WASHINGTON – The massive election reform measure that Democratic Sen. Amy Klobuchar of Minnesota is trying to shepherd through a crucial test in the Senate has all the makings of a moonshot: hard to achieve and fraught with complications.
Sen. Amy Klobuchar's big test: Shepherding election reform
The Minnesota Democrat faces the mammoth task of leading the push for the sweeping legislation in the Senate.
For "anyone who is serious about trying to get something done to make it easier for people to vote ... we're ready to go," Minnesota's senior senator said in an interview.
Dubbed the For the People Act, the bill affects topics from voter registration to absentee ballots to campaign finance to ethics laws. Republicans charge that it's an unconstitutional attempt by the federal government to wrest control of elections from states.
The bill "would force a single partisan view of elections on more than 10,000 jurisdictions around the country," said Missouri Sen. Roy Blunt, ranking Republican on the Senate Rules Committee, which is taking up the bill next week. "State and local election administrators would be forced to change how they register voters and which voting systems they can use, how they handle early voting and absentee ballots, and how they maintain their voter list."
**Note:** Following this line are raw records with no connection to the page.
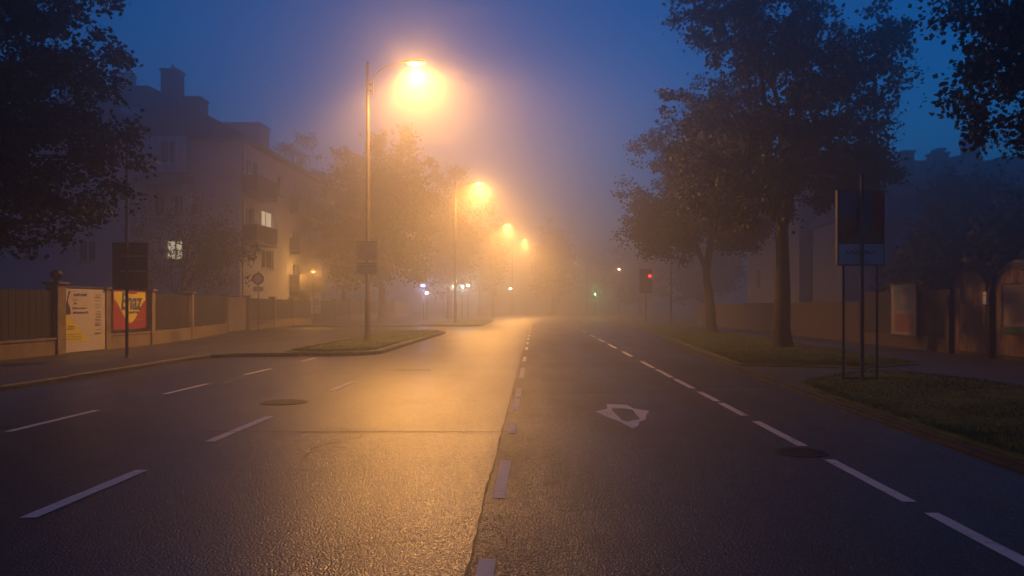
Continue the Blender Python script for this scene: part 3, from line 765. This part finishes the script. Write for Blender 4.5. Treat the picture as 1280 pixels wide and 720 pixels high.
tree('maple_tree', (9.95,12.6,.1), 10, [(0,0,6.6,3.5,3.0,3.4),(-1.1,0,5.2,2.2,2.0,1.6)], 'black tree reaching in from the top right corner',
     trunk_r=.22, fork=2.9, nleaf=50000, leaf=.11, ntip=800, seed=33, limbs=6, holes=.12, tipr=.30, m='leaf_dark')
tree('garden_tree', (-19.0,42.6,.05), 7.5, [(0,0,5.0,3.4,2.2,2.6),(2.2,0,4.2,2,2,1.8)], 'thin small garden tree before the lit ground-floor window of the big house',
     trunk_r=.10, fork=1.8, nleaf=5200, leaf=.13, ntip=420, seed=44, limbs=6, holes=.0, tipr=.45, m='leaf_yellow')
bgt = 'background trees half lost in the fog'
def bt(px, Y, topy, wpx, label, seed, m='leaf_dark', base_z=.05, lowfrac=.28, n=14000, name='dense_tree'):
    p = at(px, topy, Y); h = p.z; rw = wpx*Y/F/2
    tree(name, (p.x, Y, base_z), h, [(0,0,h*.6,rw*.95,rw*.8,h*.40),(-rw*.25,0,h*.42,rw*.8,rw*.7,h*.28),(rw*.3,0,h*.5,rw*.7,rw*.7,h*.32)], label, trunk_r=.3, fork=h*.2, nleaf=n, leaf=.30, ntip=330, seed=seed, m=m, group=bgt, limbs=5, holes=0, tipr=.8)
bt(372, 80, 160, 95, 'bushy treetop rising over the end of the big house roof', 51)
bt(478, 66, 150, 150, 'broad tree glowing orange behind the nearest lamp pole', 52, n=26000)
bt(562, 84, 196, 70, 'tall narrow tree just left of the second lamp head', 53)
bt(430, 90, 190, 70, 'tree behind the gap between house and broad orange tree', 54)
bt(600, 112, 246, 70, 'tree far behind the second lamp, under its glow', 55)
bt(692, 128, 272, 54, 'faint treetop just right of the fourth lamp, past the road end', 56)
bt(752, 190, 290, 70, 'faint low treetop above the green signal', 57)
bt(800, 120, 290, 90, 'faint tree behind the red signal', 58)
bt(880, 95, 262, 110, 'foggy tree seen under the browner street tree', 59)
bt(1205, 40, 203, 120, 'wide dark tree over the arched wall, in front of the right-hand roofs', 60, m='leaf_dark', n=22000)
bt(1150, 36, 305, 60, 'low dark shrubby tree behind the blue poster wall', 61, m='leaf_dark', n=9000)
bt(1275, 30, 240, 80, 'dark tree rising behind the wall at the right picture edge', 62, m='leaf_dark', n=12000)

# ================================================================== HOUSES
def wall(name, m, parent, o, u, W, Hh, rects, t=.22, reveal=None):
    """wall sheet in the plane through o with direction u (unit, horizontal), openings are real holes with reveals. outward normal = u x z"""
    o = Vector(o); u = Vector(u); n = u.cross(Vector((0,0,1))); mb = MB()
    xs = sorted({0,W,*[r[0] for r in rects],*[r[1] for r in rects]}); zs = sorted({0,Hh,*[r[2] for r in rects],*[r[3] for r in rects]})
    P = lambda x,z,d=0: o+u*x+Vector((0,0,z))-n*d
    for x0,x1 in zip(xs[:-1],xs[1:]):
        for z0,z1 in zip(zs[:-1],zs[1:]):
            cx,cz=(x0+x1)/2,(z0+z1)/2
            if any(r[0]<cx<r[1] and r[2]<cz<r[3] for r in rects): continue
            mb.add([P(x0,z0),P(x1,z0),P(x1,z1),P(x0,z1)],[(0,1,2,3)])
    for a,b,c,d in rects:
        for q in ((P(a,c),P(b,c),P(b,c,t),P(a,c,t)),(P(a,d),P(b,d),P(b,d,t),P(a,d,t)),(P(a,c),P(a,d),P(a,d,t),P(a,c,t)),(P(b,c),P(b,d),P(b,d,t),P(b,c,t))): mb.add(q,[(0,1,2,3)])
    return mb.build(name, m, parent)
def window(parent, o, u, r, t=.18, glass='glass', frame='white_frame', mull=1, label=None, sill=True, bars=0):
    o = Vector(o); u = Vector(u); n = u.cross(Vector((0,0,1))); a,b,c,d = r
    Mx = Matrix((( u.x, -n.x,0,o.x),(u.y,-n.y,0,o.y),(0,0,1,o.z),(0,0,0,1)))   # local (x along, y inward, z up)
    f = MB(); w_=.07
    f.box(a,a+w_,t-.05,t,c,d,M=Mx); f.box(b-w_,b,t-.05,t,c,d,M=Mx); f.box(a+w_,b-w_,t-.05,t,c,c+w_,M=Mx); f.box(a+w_,b-w_,t-.05,t,d-w_,d,M=Mx)
    for i in range(mull):
        x = a+(b-a)*(i+1)/(mull+1); f.box(x-.04,x+.04,t-.05,t,c+w_,d-w_,M=Mx)
    fo = f.build('window', M[frame], parent)
    g = MB(); g.box(a+.03,b-.03,t-.02,t-.01,c+.03,d-.03,M=Mx); g.build('pane', M[glass], fo)
    if sill:
        s = MB(); s.box(a-.08,b+.08,-.09,t-.06,c-.07,c-.003,M=Mx); s.build('sill', M['stucco_trim'], fo)
    if label: fo['label'] = label
    return fo
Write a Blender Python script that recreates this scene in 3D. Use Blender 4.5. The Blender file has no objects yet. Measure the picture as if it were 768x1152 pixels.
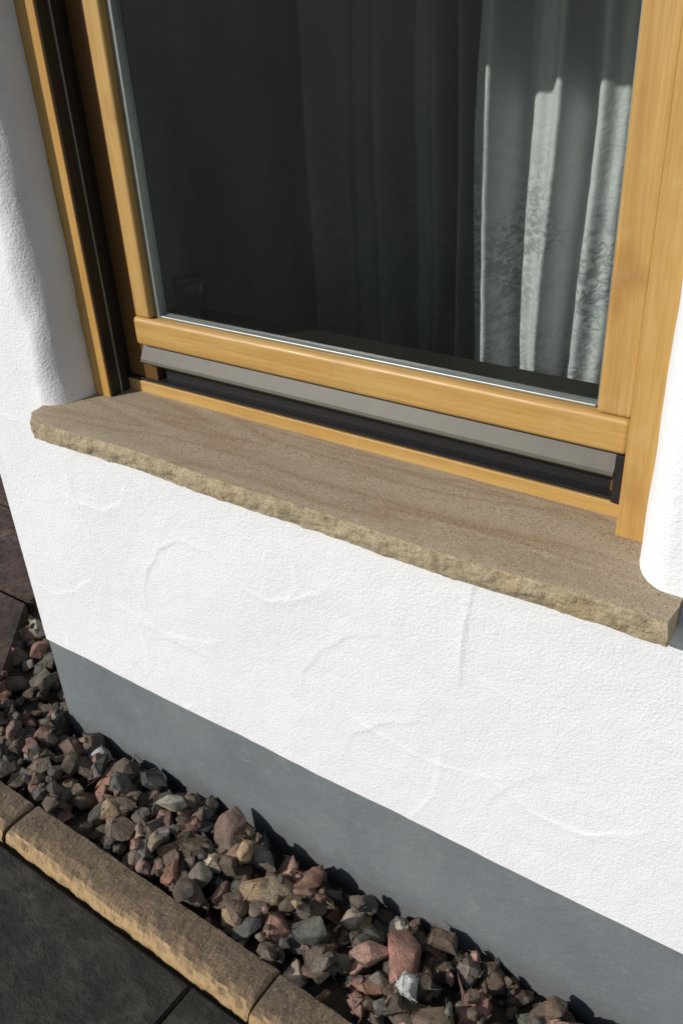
import bpy, bmesh, math, random
import numpy as np
from mathutils import Matrix, Vector, noise
random.seed(7); rng=np.random.default_rng(5)
sc=bpy.context.scene
# ---------------------------------------------------------------- helpers
def link(ob,parent=None):
    sc.collection.objects.link(ob)
    if parent is not None: ob.parent=parent
    return ob
def empty(name):
    e=bpy.data.objects.new(name,None); return link(e)
def mesh_obj(name,verts,faces,mats,parent=None,smooth=False,fm=None):
    me=bpy.data.meshes.new(name); me.from_pydata([tuple(v) for v in verts],[],[tuple(f) for f in faces]); me.update()
    for m in (mats if isinstance(mats,(list,tuple)) else [mats]): me.materials.append(m)
    if fm is not None: me.polygons.foreach_set("material_index",fm)
    me.polygons.foreach_set("use_smooth",[smooth]*len(me.polygons))
    return link(bpy.data.objects.new(name,me),parent)
def box(name,x,y,z,mat,parent=None,bev=0.0,seg=3):
    bm=bmesh.new(); bmesh.ops.create_cube(bm,size=1)
    for v in bm.verts:
        v.co=Vector(((x[0]+x[1])/2+v.co.x*(x[1]-x[0]),(y[0]+y[1])/2+v.co.y*(y[1]-y[0]),(z[0]+z[1])/2+v.co.z*(z[1]-z[0])))
    if bev>0: bmesh.ops.bevel(bm,geom=bm.edges[:],offset=bev,segments=seg,affect='EDGES',profile=.5)
    me=bpy.data.meshes.new(name); bm.to_mesh(me); bm.free(); me.materials.append(mat)
    me.polygons.foreach_set("use_smooth",[bev>0]*len(me.polygons))
    ob=link(bpy.data.objects.new(name,me),parent)
    if bev>0:
        w=ob.modifiers.new("wn",'WEIGHTED_NORMAL'); w.keep_sharp=True
    return ob
def extrude_x(name,prof,x0,x1,mat,parent=None,smooth=False):
    n=len(prof); v=[(x0,p[0],p[1]) for p in prof]+[(x1,p[0],p[1]) for p in prof]
    f=[(i,(i+1)%n,n+(i+1)%n,n+i) for i in range(n)]+[tuple(range(n))[::-1],tuple(range(n,2*n))]
    return mesh_obj(name,v,f,mat,parent,smooth)
class MB:
    def __init__(s,name,rough=.6,col=(.5,.5,.5)):
        s.m=bpy.data.materials.new(name); s.m.use_nodes=True; s.t=s.m.node_tree; s.n=s.t.nodes
        s.b=s.n["Principled BSDF"]; s.b.inputs["Roughness"].default_value=rough; s.b.inputs["Base Color"].default_value=(*col,1)
        s.tc=s.n.new("ShaderNodeTexCoord")
    def l(s,a,b): s.t.links.new(a,b)
    def map(s,scale=(1,1,1),rot=(0,0,0),src=None):
        m=s.n.new("ShaderNodeMapping"); m.inputs["Scale"].default_value=scale; m.inputs["Rotation"].default_value=rot
        s.l(src or s.tc.outputs["Object"],m.inputs["Vector"]); return m.outputs[0]
    def noise(s,scale,detail=4,rough=.55,vec=None,dist=0):
        n=s.n.new("ShaderNodeTexNoise"); n.inputs["Scale"].default_value=scale; n.inputs["Detail"].default_value=detail
        n.inputs["Roughness"].default_value=rough; n.inputs["Distortion"].default_value=dist
        s.l(vec or s.tc.outputs["Object"],n.inputs["Vector"]); return n.outputs["Fac"]
    def ramp(s,fac,stops):
        r=s.n.new("ShaderNodeValToRGB"); e=r.color_ramp.elements
        while len(e)<len(stops): e.new(.5)
        for i,(p,c) in enumerate(stops):
            e[i].position=p; e[i].color=(*c,1) if len(c)==3 else c
        s.l(fac,r.inputs[0]); return r.outputs[0]
    def mix(s,fac,a,b,mode='MIX'):
        m=s.n.new("ShaderNodeMix"); m.data_type='RGBA'; m.blend_type=mode
        for sock,v in((m.inputs[0],fac),(m.inputs[6],a),(m.inputs[7],b)):
            if isinstance(v,(int,float)): sock.default_value=v
            elif isinstance(v,tuple): sock.default_value=(*v,1)
            else: s.l(v,sock)
        return m.outputs[2]
    def math(s,op,a,b=0.0,clamp=False):
        m=s.n.new("ShaderNodeMath"); m.operation=op; m.use_clamp=clamp
        for sock,v in((m.inputs[0],a),(m.inputs[1],b)):
            if isinstance(v,(int,float)): sock.default_value=v
            else: s.l(v,sock)
        return m.outputs[0]
    def bump(s,h,strength=.5,dist=.01,prev=None):
        b=s.n.new("ShaderNodeBump"); b.inputs["Strength"].default_value=strength; b.inputs["Distance"].default_value=dist
        s.l(h,b.inputs["Height"])
        if prev is not None: s.l(prev,b.inputs["Normal"])
        return b.outputs[0]
    def col(s,c): s.l(c,s.b.inputs["Base Color"])
    def rgh(s,c): s.l(c,s.b.inputs["Roughness"])
    def nrm(s,c): s.l(c,s.b.inputs["Normal"])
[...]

Klobuchar, who chairs the Rules Committee, is talking to colleagues and proposing changes to the bill in advance of the crucial May 11 markup. She has invested a big piece of her political reputation in the legislation because she believes it is the most important voting rights law in half a century.
Still, former Carleton College political scientist Steve Schier warned, "There is a harsh and probably unbridgeable partisan divide on this that's not going to be overcome."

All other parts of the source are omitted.